— Start Dataset extract —

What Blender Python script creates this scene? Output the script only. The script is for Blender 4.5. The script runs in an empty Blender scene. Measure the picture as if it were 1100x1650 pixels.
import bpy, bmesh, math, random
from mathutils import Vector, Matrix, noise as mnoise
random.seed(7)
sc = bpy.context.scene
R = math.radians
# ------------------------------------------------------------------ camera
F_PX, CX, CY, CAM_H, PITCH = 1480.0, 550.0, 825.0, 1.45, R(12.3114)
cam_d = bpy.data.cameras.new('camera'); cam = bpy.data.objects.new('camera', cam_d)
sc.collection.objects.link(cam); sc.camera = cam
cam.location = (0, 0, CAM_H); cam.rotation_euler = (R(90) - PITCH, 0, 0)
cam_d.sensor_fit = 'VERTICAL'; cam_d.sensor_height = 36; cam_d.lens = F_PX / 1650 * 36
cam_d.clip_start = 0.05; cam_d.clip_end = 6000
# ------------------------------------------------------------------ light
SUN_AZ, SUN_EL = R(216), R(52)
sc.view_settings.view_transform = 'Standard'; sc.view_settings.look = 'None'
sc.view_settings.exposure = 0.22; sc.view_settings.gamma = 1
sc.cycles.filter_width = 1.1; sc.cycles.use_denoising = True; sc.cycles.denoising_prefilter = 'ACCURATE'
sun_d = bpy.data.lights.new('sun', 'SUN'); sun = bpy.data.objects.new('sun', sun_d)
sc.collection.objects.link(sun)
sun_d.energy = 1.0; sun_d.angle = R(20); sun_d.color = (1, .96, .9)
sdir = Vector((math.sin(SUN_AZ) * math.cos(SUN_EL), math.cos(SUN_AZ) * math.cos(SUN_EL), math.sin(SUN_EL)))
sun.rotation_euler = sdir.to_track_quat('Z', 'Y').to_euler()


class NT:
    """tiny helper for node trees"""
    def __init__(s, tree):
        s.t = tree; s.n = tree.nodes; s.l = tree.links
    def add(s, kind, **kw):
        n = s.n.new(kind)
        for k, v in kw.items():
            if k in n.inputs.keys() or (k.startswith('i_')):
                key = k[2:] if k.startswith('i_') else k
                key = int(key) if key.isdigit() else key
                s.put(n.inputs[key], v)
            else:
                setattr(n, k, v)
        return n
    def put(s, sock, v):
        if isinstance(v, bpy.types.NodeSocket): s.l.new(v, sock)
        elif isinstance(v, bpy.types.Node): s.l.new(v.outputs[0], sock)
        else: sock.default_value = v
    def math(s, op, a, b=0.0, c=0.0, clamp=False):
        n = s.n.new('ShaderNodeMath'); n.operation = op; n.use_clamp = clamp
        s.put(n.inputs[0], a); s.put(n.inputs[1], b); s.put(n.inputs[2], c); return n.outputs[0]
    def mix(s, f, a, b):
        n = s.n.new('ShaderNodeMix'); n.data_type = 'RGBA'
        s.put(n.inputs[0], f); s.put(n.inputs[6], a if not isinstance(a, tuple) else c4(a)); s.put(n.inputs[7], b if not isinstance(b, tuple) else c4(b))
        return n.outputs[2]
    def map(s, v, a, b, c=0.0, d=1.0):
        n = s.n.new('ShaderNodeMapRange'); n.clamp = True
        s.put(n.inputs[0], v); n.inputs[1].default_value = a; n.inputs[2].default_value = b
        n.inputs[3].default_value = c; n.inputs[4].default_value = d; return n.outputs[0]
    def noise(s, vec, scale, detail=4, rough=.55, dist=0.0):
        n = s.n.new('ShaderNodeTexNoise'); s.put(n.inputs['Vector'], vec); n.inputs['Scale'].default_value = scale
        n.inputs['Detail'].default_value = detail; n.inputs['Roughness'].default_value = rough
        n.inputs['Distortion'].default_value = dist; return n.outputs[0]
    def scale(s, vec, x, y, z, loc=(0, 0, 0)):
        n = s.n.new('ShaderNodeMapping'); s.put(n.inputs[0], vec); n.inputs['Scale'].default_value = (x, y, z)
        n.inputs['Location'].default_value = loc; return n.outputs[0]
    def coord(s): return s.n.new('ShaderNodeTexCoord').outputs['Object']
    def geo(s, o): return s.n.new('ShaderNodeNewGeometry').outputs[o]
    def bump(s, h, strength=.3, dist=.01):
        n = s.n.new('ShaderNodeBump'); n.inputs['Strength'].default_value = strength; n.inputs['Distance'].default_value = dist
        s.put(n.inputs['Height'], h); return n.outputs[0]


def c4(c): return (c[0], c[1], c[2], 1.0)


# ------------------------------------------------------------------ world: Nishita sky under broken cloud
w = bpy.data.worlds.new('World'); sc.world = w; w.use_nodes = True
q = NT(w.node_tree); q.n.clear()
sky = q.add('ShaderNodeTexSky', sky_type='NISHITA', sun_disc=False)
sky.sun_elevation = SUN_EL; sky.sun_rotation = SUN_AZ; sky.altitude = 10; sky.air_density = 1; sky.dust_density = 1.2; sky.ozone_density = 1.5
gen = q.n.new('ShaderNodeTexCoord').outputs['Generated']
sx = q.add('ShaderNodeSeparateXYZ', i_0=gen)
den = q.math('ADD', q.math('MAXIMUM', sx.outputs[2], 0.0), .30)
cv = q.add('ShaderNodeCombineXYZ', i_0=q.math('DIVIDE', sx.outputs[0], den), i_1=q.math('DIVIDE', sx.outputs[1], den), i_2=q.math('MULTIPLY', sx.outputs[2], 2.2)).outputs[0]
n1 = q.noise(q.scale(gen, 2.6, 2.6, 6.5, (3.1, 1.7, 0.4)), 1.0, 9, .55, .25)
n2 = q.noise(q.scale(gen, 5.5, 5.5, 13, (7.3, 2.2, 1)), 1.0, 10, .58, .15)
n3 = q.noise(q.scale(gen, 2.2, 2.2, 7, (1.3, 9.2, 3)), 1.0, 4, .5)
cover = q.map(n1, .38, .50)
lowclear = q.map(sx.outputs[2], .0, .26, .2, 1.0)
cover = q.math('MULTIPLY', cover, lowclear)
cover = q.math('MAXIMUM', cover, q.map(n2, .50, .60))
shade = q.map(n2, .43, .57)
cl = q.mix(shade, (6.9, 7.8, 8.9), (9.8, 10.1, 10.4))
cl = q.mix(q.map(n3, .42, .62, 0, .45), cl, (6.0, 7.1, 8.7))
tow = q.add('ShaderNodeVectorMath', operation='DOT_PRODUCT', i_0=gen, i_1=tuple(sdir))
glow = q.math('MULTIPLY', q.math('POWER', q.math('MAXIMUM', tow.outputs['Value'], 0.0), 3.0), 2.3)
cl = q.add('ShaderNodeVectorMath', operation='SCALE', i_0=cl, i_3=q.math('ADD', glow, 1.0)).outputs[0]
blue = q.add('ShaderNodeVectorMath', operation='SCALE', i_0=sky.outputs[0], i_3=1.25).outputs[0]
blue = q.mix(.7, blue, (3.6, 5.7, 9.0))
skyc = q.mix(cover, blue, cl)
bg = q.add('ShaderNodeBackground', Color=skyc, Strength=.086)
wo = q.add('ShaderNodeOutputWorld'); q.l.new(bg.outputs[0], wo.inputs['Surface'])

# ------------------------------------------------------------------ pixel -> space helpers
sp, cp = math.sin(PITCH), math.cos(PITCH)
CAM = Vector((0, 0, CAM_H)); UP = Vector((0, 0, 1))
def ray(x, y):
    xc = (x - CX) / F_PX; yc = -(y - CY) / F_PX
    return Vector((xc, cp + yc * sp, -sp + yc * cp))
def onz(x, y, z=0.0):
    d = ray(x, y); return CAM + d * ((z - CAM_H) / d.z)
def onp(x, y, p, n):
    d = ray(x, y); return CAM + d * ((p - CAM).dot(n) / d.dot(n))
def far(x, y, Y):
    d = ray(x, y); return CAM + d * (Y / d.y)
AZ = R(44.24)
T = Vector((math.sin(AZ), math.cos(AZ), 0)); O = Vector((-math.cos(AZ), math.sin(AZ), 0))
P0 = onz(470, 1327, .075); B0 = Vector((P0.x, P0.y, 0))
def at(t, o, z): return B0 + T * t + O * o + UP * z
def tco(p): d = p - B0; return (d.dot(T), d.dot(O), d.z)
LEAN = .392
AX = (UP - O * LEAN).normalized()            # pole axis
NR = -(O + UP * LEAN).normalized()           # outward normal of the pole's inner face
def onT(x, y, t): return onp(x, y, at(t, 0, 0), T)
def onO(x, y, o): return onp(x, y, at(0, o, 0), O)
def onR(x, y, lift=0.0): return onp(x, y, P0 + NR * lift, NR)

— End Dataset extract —

> [Directions]
Look through the material above and pick out each line holding the word "scene".

> [Problem solution]
What Blender Python script creates this scene? Output the script only. The script is for Blender 4.5. The script runs in an empty Blender scene. Measure the picture as if it were 1100x1650 pixels.
sc = bpy.context.scene